The principle of non-discrimination is based on the understanding that discrimination is socially constructed rather than “natural”. This recognises the need and paves the way for concerted action against inequality and the institutional mechanisms which perpetuate it.

Recognising Discrimination

The definition of discrimination in Article 1 of CEDAW can be summarised as:

Any act of distinction, exclusion or distinction which has the intent/purpose or effect of nullifying, impairing or denying the enjoyment of rights by women.

This definition helps us identify the weaknesses of formal or so-called neutral laws and policies because they do not recognise that women continue to suffer from the effect of past or historic discrimination. A law or policy may not have the intention of denying a woman the enjoyment of rights but if it has the effect of doing so then it constitutes discrimination.

Correcting Continued Discrimination

Despite legal rights being granted to women in many countries, discrimination persists, and women’s access to legal rights are curtailed by denial of women’s rights to economic and social development. Therefore CEDAW bridges the traditional divisions between civil and political and socio-economic rights, mandating both legal and development policy measures to guarantee the rights of women.

The uniqueness of the CEDAW Convention rests on core principles which:

  • demand that power relations between women and men at all levels, from family, to community, market and state;
  • discard the distinction between the private and the public spheres, by recognising violations of women in the private sphere, as violations of women’s human rights;
  • recognise the negative impact of social, customary and cultural practices which are based on the perceived inferiority or superiority of either sex or on stereotyped roles for women and men.

The Convention has wide applicability in identifying discrimination and measures for eliminating discrimination.



When a country becomes a State party to CEDAW, it voluntarily accepts a range of legally binding obligations to eliminate discrimination against women and bring about equality between women and men.

The Responsibility of the State
A State party to CEDAW essentially enters into a contract with all other States parties that:

  • It will abide by norms and standards collectively agreed upon by the States parties
  • It is offering itself to a scrutiny by an international expert committee on the basis of these norms and standards.

Every State party is obliged to present an initial report to the United Nations one year after accession on the obstacles to the equality status of women and the actions it intends to take to remove such obstacles. Thereafter, the States party is required to submit a periodic report on the progress made every four years. Under the CEDAW treaty, the State has responsibilities to women from which it cannot withdraw, and to which it will be held accountable at the national and international levels.

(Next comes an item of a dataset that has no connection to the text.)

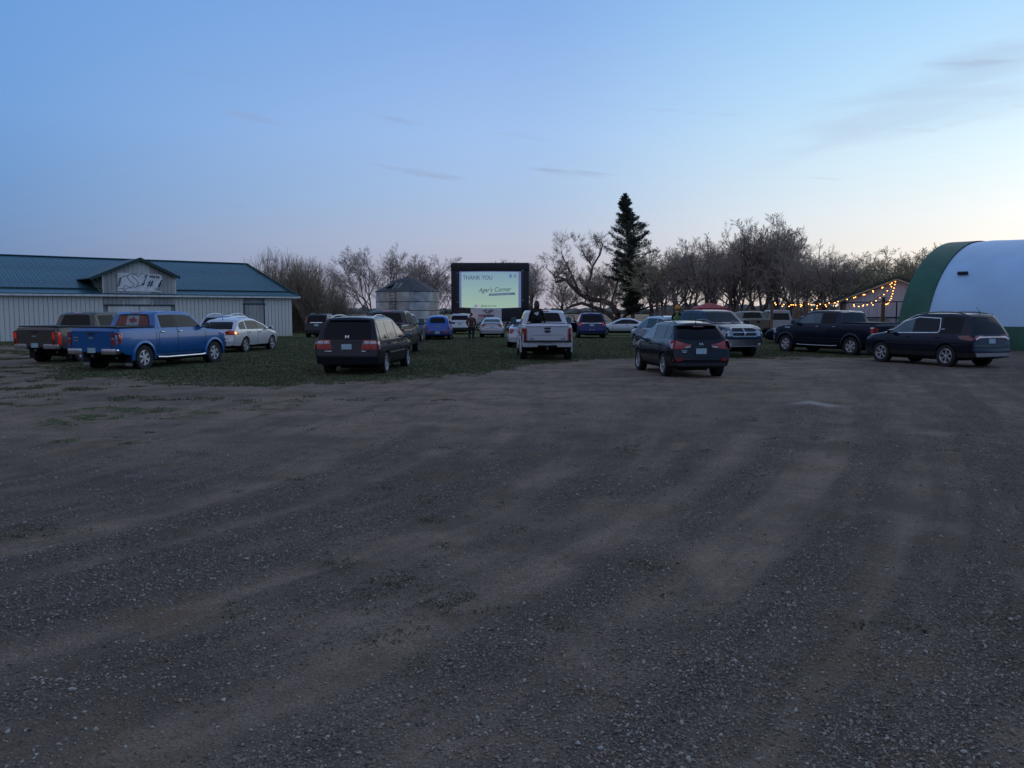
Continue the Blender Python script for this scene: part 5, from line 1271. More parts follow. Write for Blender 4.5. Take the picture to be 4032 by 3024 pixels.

Some basic principles of State obligation are:

  • An obligation of means through the law, or the formal guarantee of the provision of rights.
  • An obligation of results, or ensuring the practical realisation of rights.

Specific Measures

Articles 2-4 of CEDAW spell out the broad State obligation:

i) Article 2 obligates the State to enact a policy of non-discrimination through legislation, institutional mechanisms and regulatory policies.

ii) Article 3 obligates the State to promote equality through all appropriate means. This includes proactive measures and enabling conditions to ensure the full development and advancement of women.

iii) Article 4 obligates the State to put in place affirmative action to accelerate de facto equality.

Articles 5-16 provide substance and context in which the principles of State obligation have to be applied. These substantive articles may not show all the context of women’s lives, but the very fact that the CEDAW Convention obligates States to eliminate all forms of discrimination against women means that every context is included. Article 1 which defines discrimination helps us to include all contexts.

It is essential to have clarity on these principles if we are to use the CEDAW Convention as a tool to promote the advancement of women. These principles provide the framework for formulating strategies to advance the human rights of women and will give meaning to the articles of the convention. In fact, it might prove to be counterproductive to try and promote individual articles of the CEDAW Convention if they are not premised on an understanding of equality and non-discrimination as they are conceptualised in the treaty.